A great Regina Spektor song unfurls like a short story with the boring parts excised. Like “Chemo Limo,” “Samson,” and other iPod-era bangers, “Becoming All Alone” fits the bill. It’s a wry ballad that imagines what it might be like to grab a beer with God, and its lonesome chorus has that Spektorian quality of making sincerity seem like a superpower. Watching Spektor, alone at the piano, debut the song at a benefit concert back in 2014, I remember feeling like I was being let in on a secret. Someone uploaded an amateur recording to YouTube, and fans passed it around like a treasure, wondering when she might record the song.
Now, nearly eight years later, that wish has been granted. “Becoming All Alone” is the opening song on Spektor’s eighth album, Home, before and after. But the track’s quiet vulnerability has been lost.

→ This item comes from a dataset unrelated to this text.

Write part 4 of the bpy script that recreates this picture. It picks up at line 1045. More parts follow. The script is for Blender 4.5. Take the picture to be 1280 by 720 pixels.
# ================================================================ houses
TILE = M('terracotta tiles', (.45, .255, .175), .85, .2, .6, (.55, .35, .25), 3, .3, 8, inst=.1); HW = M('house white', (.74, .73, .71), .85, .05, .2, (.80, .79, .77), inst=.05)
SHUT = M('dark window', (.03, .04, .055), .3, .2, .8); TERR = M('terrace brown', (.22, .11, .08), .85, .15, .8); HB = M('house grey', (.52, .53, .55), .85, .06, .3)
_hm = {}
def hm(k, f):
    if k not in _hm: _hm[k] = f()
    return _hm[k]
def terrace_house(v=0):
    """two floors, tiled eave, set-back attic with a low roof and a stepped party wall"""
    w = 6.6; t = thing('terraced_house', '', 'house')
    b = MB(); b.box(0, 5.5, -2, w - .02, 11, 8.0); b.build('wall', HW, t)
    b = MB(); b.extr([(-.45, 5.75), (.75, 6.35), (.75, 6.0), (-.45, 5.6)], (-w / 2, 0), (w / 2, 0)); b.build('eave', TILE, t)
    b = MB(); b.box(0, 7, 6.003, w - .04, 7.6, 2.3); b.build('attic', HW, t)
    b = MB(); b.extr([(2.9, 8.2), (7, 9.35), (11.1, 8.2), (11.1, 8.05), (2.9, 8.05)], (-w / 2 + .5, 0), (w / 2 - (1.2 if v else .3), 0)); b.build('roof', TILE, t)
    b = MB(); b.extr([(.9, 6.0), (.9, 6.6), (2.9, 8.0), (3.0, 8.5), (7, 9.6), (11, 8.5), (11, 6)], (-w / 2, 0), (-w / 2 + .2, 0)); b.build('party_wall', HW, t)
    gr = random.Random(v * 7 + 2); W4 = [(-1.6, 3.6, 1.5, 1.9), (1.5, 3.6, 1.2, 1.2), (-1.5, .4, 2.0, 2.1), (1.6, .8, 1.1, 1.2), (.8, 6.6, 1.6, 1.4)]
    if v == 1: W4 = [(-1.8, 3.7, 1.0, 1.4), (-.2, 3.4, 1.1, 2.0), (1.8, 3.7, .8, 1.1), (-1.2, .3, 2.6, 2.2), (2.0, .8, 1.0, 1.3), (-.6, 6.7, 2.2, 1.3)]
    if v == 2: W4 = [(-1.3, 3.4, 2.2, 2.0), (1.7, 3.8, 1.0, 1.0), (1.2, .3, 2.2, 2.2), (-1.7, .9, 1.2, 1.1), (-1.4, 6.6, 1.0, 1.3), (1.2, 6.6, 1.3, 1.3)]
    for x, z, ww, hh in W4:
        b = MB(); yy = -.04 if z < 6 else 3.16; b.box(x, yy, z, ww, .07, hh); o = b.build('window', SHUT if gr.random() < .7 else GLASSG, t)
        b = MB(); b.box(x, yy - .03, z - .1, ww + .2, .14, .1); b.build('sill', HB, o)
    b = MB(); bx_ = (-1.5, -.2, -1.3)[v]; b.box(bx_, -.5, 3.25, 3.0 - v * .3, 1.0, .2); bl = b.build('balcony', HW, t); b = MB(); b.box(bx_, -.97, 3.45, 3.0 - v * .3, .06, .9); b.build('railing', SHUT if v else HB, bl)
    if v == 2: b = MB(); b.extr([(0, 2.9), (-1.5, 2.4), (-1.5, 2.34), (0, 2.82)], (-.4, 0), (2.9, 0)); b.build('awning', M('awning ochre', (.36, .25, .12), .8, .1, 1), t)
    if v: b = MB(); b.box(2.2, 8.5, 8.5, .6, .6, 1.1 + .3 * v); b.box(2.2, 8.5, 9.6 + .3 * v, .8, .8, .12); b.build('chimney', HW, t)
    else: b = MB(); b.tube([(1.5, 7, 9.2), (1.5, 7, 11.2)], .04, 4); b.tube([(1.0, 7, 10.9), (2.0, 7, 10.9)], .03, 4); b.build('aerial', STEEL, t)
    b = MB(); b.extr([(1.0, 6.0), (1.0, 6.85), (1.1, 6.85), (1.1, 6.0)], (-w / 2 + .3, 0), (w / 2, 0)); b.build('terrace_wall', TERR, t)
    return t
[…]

The studio version is ornamented with vast, Technicolor strings and a beefy, “Torn”-adjacent drum loop that has the odd task of imposing a funky backbeat onto a track that isn’t particularly funky at all. There’s a great song hiding there, but the arrangement is so slick it makes “Fidelity” sound like a demo.
I know, I know: Don’t get too attached to the early live version. It’s an unspoken rule of pop fandom. Yet the song’s evolution reflects the guiding impulse on Spektor’s first album since 2016. Working remotely for the first time, Spektor recorded her parts in a converted church in upstate New York, while John Congleton produced the record from California. The songs are among her most memorable since the Begin to Hope/Far era, yet there’s an occasional disconnect between the songwriting and the arrangements, which are pitched towards bombastic, widescreen gestures.
Take “What Might Have Been,” which begins as a whimsical recounting of contrasts (“Sickness and flowers go together/Bombing and shelters go together”) before swelling into a windswept chorus caked in Broadway glitter. It sounds majestic, and certainly expensive, but the production flattens the songwriter’s nervy eccentricities.
Spektor’s childlike whimsy is still intact—“Loveology” culminates with her taking the guise of a schoolteacher, listing made-up words ending in “-ology”—but it’s set against a certain solemnity, a heaviness. The record is full of cosmic ruminations; nearly every tune builds to some grand, italicized proclamation about love or loss or dislocation: “Love is enough of a reason to stay” (“Coin”), “Home is where the light’s on!” (“Through a Door”), and so on. Weightiest of all is “Spacetime Fairytale,” a nine-minute epic that flits between grave orchestral brooding and playful piano interludes. Its ambition is staggering and its subject, the immensity of time, compelling, but it’s undermined by a gather-round-m’child tone, replete with hokey rhymes like “The story must go on/So keep listening, my son.”